── LISTED ENTRIES

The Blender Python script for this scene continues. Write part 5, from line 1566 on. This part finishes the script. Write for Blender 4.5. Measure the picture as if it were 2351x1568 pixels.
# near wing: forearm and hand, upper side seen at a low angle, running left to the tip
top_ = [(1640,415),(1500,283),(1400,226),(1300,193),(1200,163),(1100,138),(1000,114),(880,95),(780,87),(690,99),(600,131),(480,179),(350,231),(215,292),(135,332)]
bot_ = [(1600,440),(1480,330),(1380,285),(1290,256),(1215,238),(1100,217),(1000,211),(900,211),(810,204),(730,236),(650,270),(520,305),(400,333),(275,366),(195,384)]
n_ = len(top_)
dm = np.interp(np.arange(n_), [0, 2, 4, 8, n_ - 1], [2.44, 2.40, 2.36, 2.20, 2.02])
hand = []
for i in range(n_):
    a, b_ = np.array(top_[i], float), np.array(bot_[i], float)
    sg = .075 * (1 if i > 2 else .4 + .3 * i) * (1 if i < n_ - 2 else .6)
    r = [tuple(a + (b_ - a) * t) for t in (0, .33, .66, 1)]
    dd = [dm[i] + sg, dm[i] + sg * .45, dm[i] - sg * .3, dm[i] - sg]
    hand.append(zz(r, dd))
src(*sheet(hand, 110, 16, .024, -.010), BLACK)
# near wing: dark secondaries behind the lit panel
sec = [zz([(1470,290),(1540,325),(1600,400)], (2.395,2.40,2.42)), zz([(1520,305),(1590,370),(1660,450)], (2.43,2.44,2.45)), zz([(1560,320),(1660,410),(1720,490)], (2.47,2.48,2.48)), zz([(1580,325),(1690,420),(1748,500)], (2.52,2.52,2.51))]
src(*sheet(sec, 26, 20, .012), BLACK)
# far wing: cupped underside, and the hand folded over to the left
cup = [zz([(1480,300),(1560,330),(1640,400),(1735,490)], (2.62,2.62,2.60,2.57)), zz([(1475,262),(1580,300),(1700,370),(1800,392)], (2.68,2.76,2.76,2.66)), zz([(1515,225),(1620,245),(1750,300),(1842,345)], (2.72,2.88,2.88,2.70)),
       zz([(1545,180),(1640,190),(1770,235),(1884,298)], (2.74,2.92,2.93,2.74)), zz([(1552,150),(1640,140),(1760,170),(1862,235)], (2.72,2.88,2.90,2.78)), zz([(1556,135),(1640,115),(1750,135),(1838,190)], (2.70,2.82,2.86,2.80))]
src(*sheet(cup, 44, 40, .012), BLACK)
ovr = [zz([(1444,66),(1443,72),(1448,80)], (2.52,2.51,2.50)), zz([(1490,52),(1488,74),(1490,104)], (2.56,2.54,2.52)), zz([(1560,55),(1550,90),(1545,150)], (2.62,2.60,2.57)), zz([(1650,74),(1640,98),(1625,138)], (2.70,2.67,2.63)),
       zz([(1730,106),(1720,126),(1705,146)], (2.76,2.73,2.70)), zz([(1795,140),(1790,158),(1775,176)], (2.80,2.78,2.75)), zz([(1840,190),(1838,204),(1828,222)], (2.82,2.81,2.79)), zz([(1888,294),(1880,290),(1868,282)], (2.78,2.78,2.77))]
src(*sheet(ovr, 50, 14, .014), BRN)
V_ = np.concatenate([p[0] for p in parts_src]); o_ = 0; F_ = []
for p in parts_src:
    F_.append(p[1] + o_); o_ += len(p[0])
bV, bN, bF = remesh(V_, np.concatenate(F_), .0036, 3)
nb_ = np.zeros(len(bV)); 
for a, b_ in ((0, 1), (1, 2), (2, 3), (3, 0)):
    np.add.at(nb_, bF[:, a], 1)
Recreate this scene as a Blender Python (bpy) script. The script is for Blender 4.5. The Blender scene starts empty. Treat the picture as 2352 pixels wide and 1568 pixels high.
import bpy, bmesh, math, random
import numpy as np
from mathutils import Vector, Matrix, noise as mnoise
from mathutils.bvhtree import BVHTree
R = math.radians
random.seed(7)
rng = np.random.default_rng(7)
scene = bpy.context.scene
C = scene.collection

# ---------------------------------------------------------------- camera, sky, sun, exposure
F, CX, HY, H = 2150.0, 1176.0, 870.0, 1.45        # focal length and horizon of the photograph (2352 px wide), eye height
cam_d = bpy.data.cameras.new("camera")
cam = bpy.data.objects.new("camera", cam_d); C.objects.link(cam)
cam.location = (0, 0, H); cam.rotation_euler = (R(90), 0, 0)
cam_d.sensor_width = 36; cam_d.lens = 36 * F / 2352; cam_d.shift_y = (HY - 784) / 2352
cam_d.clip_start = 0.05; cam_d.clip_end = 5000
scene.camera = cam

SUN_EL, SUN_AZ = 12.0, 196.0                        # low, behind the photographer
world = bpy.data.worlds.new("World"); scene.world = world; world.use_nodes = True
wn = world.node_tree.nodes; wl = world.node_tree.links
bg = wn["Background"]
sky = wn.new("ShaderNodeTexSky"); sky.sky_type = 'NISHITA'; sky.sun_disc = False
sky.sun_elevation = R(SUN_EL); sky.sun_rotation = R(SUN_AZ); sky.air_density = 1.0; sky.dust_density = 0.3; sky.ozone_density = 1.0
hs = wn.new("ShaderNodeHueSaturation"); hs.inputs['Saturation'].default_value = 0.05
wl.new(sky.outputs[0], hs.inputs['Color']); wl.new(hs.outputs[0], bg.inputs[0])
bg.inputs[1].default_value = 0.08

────

● TASK DESCRIPTION
Quote all of the entries exactly as they appear.

● PROBLEM SOLUTION
The Blender Python script for this scene continues. Write part 5, from line 1566 on. This part finishes the script. Write for Blender 4.5. Measure the picture as if it were 2351x1568 pixels.
# near wing: forearm and hand, upper side seen at a low angle, running left to the tip
top_ = [(1640,415),(1500,283),(1400,226),(1300,193),(1200,163),(1100,138),(1000,114),(880,95),(780,87),(690,99),(600,131),(480,179),(350,231),(215,292),(135,332)]
bot_ = [(1600,440),(1480,330),(1380,285),(1290,256),(1215,238),(1100,217),(1000,211),(900,211),(810,204),(730,236),(650,270),(520,305),(400,333),(275,366),(195,384)]
n_ = len(top_)
dm = np.interp(np.arange(n_), [0, 2, 4, 8, n_ - 1], [2.44, 2.40, 2.36, 2.20, 2.02])
hand = []
for i in range(n_):
    a, b_ = np.array(top_[i], float), np.array(bot_[i], float)
    sg = .075 * (1 if i > 2 else .4 + .3 * i) * (1 if i < n_ - 2 else .6)
    r = [tuple(a + (b_ - a) * t) for t in (0, .33, .66, 1)]
    dd = [dm[i] + sg, dm[i] + sg * .45, dm[i] - sg * .3, dm[i] - sg]
    hand.append(zz(r, dd))
src(*sheet(hand, 110, 16, .024, -.010), BLACK)
# near wing: dark secondaries behind the lit panel
sec = [zz([(1470,290),(1540,325),(1600,400)], (2.395,2.40,2.42)), zz([(1520,305),(1590,370),(1660,450)], (2.43,2.44,2.45)), zz([(1560,320),(1660,410),(1720,490)], (2.47,2.48,2.48)), zz([(1580,325),(1690,420),(1748,500)], (2.52,2.52,2.51))]
src(*sheet(sec, 26, 20, .012), BLACK)
# far wing: cupped underside, and the hand folded over to the left
cup = [zz([(1480,300),(1560,330),(1640,400),(1735,490)], (2.62,2.62,2.60,2.57)), zz([(1475,262),(1580,300),(1700,370),(1800,392)], (2.68,2.76,2.76,2.66)), zz([(1515,225),(1620,245),(1750,300),(1842,345)], (2.72,2.88,2.88,2.70)),
       zz([(1545,180),(1640,190),(1770,235),(1884,298)], (2.74,2.92,2.93,2.74)), zz([(1552,150),(1640,140),(1760,170),(1862,235)], (2.72,2.88,2.90,2.78)), zz([(1556,135),(1640,115),(1750,135),(1838,190)], (2.70,2.82,2.86,2.80))]
src(*sheet(cup, 44, 40, .012), BLACK)
ovr = [zz([(1444,66),(1443,72),(1448,80)], (2.52,2.51,2.50)), zz([(1490,52),(1488,74),(1490,104)], (2.56,2.54,2.52)), zz([(1560,55),(1550,90),(1545,150)], (2.62,2.60,2.57)), zz([(1650,74),(1640,98),(1625,138)], (2.70,2.67,2.63)),
       zz([(1730,106),(1720,126),(1705,146)], (2.76,2.73,2.70)), zz([(1795,140),(1790,158),(1775,176)], (2.80,2.78,2.75)), zz([(1840,190),(1838,204),(1828,222)], (2.82,2.81,2.79)), zz([(1888,294),(1880,290),(1868,282)], (2.78,2.78,2.77))]
src(*sheet(ovr, 50, 14, .014), BRN)
V_ = np.concatenate([p[0] for p in parts_src]); o_ = 0; F_ = []
for p in parts_src:
    F_.append(p[1] + o_); o_ += len(p[0])
bV, bN, bF = remesh(V_, np.concatenate(F_), .0036, 3)
nb_ = np.zeros(len(bV)); 
for a, b_ in ((0, 1), (1, 2), (2, 3), (3, 0)):
    np.add.at(nb_, bF[:, a], 1)
Recreate this scene as a Blender Python (bpy) script. The script is for Blender 4.5. The Blender scene starts empty. Treat the picture as 2352 pixels wide and 1568 pixels high.
import bpy, bmesh, math, random
import numpy as np
from mathutils import Vector, Matrix, noise as mnoise
from mathutils.bvhtree import BVHTree
R = math.radians
random.seed(7)
rng = np.random.default_rng(7)
scene = bpy.context.scene
C = scene.collection

# ---------------------------------------------------------------- camera, sky, sun, exposure
F, CX, HY, H = 2150.0, 1176.0, 870.0, 1.45        # focal length and horizon of the photograph (2352 px wide), eye height
cam_d = bpy.data.cameras.new("camera")
cam = bpy.data.objects.new("camera", cam_d); C.objects.link(cam)
cam.location = (0, 0, H); cam.rotation_euler = (R(90), 0, 0)
cam_d.sensor_width = 36; cam_d.lens = 36 * F / 2352; cam_d.shift_y = (HY - 784) / 2352
cam_d.clip_start = 0.05; cam_d.clip_end = 5000
scene.camera = cam

SUN_EL, SUN_AZ = 12.0, 196.0                        # low, behind the photographer
world = bpy.data.worlds.new("World"); scene.world = world; world.use_nodes = True
wn = world.node_tree.nodes; wl = world.node_tree.links
bg = wn["Background"]
sky = wn.new("ShaderNodeTexSky"); sky.sky_type = 'NISHITA'; sky.sun_disc = False
sky.sun_elevation = R(SUN_EL); sky.sun_rotation = R(SUN_AZ); sky.air_density = 1.0; sky.dust_density = 0.3; sky.ozone_density = 1.0
hs = wn.new("ShaderNodeHueSaturation"); hs.inputs['Saturation'].default_value = 0.05
wl.new(sky.outputs[0], hs.inputs['Color']); wl.new(hs.outputs[0], bg.inputs[0])
bg.inputs[1].default_value = 0.08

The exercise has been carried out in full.